Nous venons d'entendre, dans la bouche du rapporteur, deux ou trois expressions qui méritent d'être relevées.
Ainsi, il explique que le sens de son amendement est de déclarer que toutes les forces politiques peuvent s'exprimer. Monseigneur est trop bon ! (Sourires.) En fait, ce n'est pas la Constitution qui fait que nous pouvons nous exprimer, mais la Déclaration des droits de l'homme et du citoyen, qui n'est pas susceptible – que je sache – d'être remise en cause par les rédactions hasardeuses du Gouvernement ou de la majorité. La vraie question, c'est de savoir si, oui ou non, cette liberté d'expression débouche sur une représentation honnête – ou honorable – des courants politiques au sein de l'Assemblée.
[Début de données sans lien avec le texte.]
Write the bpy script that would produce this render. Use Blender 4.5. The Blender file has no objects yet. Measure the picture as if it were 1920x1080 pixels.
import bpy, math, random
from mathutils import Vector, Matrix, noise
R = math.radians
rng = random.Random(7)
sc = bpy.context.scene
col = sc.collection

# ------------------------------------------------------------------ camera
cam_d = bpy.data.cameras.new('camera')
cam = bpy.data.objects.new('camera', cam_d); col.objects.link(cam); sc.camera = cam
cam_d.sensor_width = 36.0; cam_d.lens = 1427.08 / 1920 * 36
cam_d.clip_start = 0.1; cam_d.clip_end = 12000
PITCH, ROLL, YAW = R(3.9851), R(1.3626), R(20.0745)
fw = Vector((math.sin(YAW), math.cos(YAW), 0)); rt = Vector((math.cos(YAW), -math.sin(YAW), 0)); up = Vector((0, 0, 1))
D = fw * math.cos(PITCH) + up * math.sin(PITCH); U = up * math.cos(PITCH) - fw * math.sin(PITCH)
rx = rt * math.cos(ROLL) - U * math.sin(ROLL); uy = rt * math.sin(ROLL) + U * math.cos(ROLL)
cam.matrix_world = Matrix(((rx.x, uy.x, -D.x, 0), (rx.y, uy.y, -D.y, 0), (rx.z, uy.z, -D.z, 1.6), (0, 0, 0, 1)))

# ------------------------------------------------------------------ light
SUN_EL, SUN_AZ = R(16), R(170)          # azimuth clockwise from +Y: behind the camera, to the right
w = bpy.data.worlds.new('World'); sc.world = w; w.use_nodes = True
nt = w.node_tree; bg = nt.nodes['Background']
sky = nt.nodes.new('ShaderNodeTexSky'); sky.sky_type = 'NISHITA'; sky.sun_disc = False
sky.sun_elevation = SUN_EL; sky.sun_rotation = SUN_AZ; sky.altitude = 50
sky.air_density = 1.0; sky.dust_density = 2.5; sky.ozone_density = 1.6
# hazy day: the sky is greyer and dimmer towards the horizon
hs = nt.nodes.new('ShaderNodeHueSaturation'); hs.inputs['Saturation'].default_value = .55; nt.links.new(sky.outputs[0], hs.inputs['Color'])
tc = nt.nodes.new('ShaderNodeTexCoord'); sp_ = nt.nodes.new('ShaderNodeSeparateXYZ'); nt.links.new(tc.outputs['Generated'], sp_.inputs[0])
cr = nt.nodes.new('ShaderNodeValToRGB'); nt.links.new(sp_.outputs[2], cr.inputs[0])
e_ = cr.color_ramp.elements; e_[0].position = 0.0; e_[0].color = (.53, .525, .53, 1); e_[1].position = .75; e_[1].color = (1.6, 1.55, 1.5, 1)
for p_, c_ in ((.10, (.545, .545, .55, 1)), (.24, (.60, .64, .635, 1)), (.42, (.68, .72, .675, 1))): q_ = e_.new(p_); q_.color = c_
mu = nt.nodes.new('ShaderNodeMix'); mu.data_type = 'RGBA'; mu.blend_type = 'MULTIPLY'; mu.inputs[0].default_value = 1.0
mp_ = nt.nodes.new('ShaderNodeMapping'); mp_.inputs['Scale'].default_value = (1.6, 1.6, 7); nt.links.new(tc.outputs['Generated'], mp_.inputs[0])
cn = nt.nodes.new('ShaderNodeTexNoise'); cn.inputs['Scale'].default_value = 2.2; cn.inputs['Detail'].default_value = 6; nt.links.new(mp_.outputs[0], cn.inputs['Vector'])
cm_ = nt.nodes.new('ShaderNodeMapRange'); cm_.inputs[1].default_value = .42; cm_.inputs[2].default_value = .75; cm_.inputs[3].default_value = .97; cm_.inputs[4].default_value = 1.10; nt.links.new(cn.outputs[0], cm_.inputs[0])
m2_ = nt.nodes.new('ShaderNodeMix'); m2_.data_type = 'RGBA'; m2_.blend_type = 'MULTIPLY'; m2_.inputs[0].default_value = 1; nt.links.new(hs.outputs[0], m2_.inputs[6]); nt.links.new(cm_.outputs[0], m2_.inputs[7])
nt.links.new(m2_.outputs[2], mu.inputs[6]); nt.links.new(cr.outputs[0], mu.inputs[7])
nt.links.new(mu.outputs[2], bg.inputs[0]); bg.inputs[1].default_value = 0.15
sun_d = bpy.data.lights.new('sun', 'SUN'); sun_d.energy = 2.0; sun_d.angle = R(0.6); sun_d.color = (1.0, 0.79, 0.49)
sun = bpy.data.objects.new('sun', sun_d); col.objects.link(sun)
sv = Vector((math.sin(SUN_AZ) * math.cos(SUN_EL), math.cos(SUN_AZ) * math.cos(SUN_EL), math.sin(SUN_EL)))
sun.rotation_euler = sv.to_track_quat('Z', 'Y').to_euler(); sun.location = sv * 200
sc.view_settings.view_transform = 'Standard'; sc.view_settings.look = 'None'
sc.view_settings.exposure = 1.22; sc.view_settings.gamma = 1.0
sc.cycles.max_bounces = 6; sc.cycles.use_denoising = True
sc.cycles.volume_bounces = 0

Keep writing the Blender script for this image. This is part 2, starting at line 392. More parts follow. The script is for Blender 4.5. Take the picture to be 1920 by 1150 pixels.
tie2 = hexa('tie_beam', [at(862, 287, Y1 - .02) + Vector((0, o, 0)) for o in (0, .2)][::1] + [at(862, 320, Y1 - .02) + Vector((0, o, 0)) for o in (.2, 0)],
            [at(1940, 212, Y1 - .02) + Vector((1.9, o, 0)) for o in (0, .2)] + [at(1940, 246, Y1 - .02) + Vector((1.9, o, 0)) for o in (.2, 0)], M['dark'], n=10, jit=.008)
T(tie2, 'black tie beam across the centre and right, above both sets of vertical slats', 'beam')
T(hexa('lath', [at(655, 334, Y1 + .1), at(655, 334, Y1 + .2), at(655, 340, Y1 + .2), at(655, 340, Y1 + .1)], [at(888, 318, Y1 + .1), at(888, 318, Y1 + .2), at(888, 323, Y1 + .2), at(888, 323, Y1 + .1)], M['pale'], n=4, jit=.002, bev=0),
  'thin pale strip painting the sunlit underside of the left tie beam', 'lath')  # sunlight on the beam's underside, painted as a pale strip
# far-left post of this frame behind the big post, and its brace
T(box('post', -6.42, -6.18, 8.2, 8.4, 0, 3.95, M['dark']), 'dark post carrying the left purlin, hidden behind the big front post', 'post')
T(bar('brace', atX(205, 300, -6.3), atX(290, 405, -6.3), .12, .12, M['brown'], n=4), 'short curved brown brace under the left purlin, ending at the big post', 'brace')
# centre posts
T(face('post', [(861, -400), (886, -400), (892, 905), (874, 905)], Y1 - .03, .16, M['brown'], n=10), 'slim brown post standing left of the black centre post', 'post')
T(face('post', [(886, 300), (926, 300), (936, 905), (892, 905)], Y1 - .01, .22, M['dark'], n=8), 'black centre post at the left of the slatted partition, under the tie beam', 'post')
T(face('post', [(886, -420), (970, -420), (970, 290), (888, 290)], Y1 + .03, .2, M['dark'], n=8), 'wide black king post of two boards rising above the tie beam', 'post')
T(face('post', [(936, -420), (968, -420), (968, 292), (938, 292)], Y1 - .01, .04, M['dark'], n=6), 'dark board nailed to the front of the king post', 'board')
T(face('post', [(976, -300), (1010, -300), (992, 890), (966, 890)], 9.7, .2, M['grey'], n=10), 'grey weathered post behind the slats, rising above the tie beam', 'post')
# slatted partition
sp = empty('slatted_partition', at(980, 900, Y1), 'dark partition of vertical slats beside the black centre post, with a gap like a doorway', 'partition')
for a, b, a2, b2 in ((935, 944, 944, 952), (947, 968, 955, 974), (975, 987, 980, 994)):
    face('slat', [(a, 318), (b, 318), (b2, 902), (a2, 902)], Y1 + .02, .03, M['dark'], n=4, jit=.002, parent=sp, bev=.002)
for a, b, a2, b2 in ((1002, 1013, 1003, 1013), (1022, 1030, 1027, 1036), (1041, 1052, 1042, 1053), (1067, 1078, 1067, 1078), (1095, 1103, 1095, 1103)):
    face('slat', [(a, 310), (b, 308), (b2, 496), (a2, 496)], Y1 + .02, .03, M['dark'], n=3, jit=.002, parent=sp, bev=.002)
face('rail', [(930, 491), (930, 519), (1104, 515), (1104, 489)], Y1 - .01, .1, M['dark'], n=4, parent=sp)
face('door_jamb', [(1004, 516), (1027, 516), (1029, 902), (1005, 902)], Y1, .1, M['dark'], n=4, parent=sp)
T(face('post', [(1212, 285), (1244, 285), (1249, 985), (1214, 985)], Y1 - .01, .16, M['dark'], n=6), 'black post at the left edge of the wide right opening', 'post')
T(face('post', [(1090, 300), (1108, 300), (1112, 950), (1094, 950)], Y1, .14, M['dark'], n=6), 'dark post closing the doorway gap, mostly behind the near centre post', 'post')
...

Pour aller au fond de cette discussion centrale, je veux reprendre ici une phrase de Michel Debré que Jean-Pierre Soisson a rappelée lors du débat en première lecture. Présentant au Conseil d'État la logique de la Constitution de la Ve République, Michel Debré en donnait la définition suivante : c'est « un chef de l'État et un Parlement séparés, encadrant un Gouvernement issu du premier et responsable devant le second », phrase admirable de clarté et de simplicité dans la pensée. Qu'est-ce qui ne va pas dans nos institutions ? Qu'est-ce qui manque, pour que l'équilibre décrit par Michel Debré soit réalisé ? C'est extrêmement simple : il faudrait qu'il y ait séparation – « un chef de l'État et un Parlement séparés ». Or, nous le savons bien, il n'y a pas séparation, mais dépendance de l'un par rapport à l'autre. Comment retrouver la séparation – et, donc, l'équilibre ? Le seul moyen serait que les principales forces politiques soient représentées au Parlement non pas en fonction de leur rapport avec le prince ou avec le principal parti d'opposition, mais en fonction du soutien de la population. À l'heure actuelle, le principe d'égalité du suffrage est complètement bafoué.
Madame la garde des sceaux, affirmer qu'il n'y a aucun lien entre la Constitution et les modes de scrutin, c'est se moquer du monde.